* indicates that this title is also available to rent, stream, or purchase on various platforms. Please note that streaming options may differ from these home video presentations in terms of visuals, supplemental features, etc.
“The Long Kiss Goodnight” * (1996, Arrow Video) Deeply silly but action-packed thriller with Geena Davis as a suburban mom who discovers that amnesia has blocked her secret past as a government assassin. Davis and Samuel L. Jackson (in sidekick/incredulous reaction mode) do all the heavy lifting for Shane Black’s script, which is needlessly convoluted but wisely loaded with his signature smart-funny quips, and covers its tracks with a wealth of action setpieces, all precisely orchestrated for maximum boom potential by Davis’s then-husband, Renny Harlin.

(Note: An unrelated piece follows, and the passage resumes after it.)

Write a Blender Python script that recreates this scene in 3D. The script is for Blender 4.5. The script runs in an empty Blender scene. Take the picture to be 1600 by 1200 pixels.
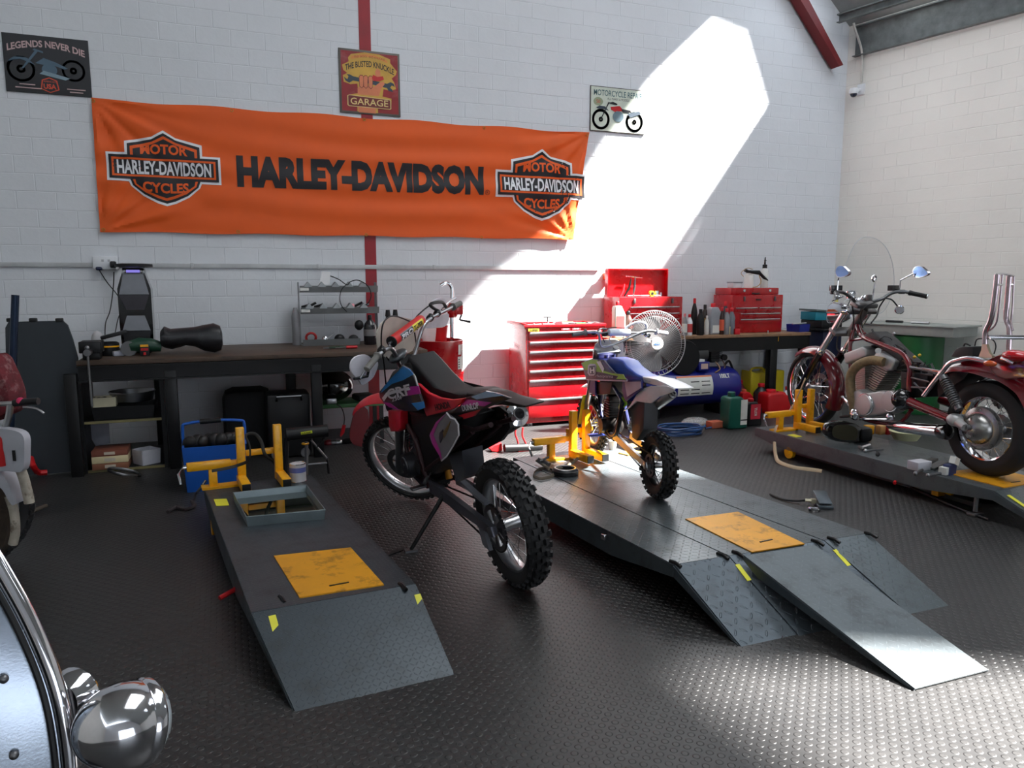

Solid support from Brian Cox and Craig Bierko figures into the mix; despite its absurdities, “Goodnight” has a cult following, which should be pleased with Arrow’s Limited Edition 4K UHD/Blu-ray presentation. It includes two new commentary tracks, interviews with stunt coordinator Steve Davidson, makeup artist Gordon Smith, and actress Yvonne Zima, who played Davis’s daughter, and multiple video essays, many focusing on the film’s status as a female-led action pic, as well as vintage interviews and making-of featurettes.
“AUM: The Cult at the End of the World” * (2023, Greenwich Entertainment) Unnerving documentary about Aum Shinrikyo, the doomsday cult responsible for a 1995 gas attack that killed 13 people in Japan. Directors Ben Braun and Chiaki Yangimoto eschew the gory details that fuel many Netflix doc series in favor of a forensic examination of the economic and sociological factors that allowed Aum’s leader — a failed yoga teacher named Shoko Asahara — to amass not only adherents to his cause but also the funds to purchase weapons from Russia and build a chemical lab that produced the gas. Media attention, which initially painted Asahara as a harmless kook, helped spread the word (sound familiar?), and a disorganized response from law enforcement didn’t help; “AUM” does well at making these points but is less successful in stitching them into a cohesive, overarching portrait. It also drops the ball on an interview with Aum survivor and spokesperson Fumihiro Joyu, who now oversees the current incarnation of the cult. Joyu goes unquestioned when he signs off, without remorse, on Aum’s hideous history; it’s a huge miss that undermines the doc’s otherwise capable work. Available via streaming on various platforms and in limited theatrical release.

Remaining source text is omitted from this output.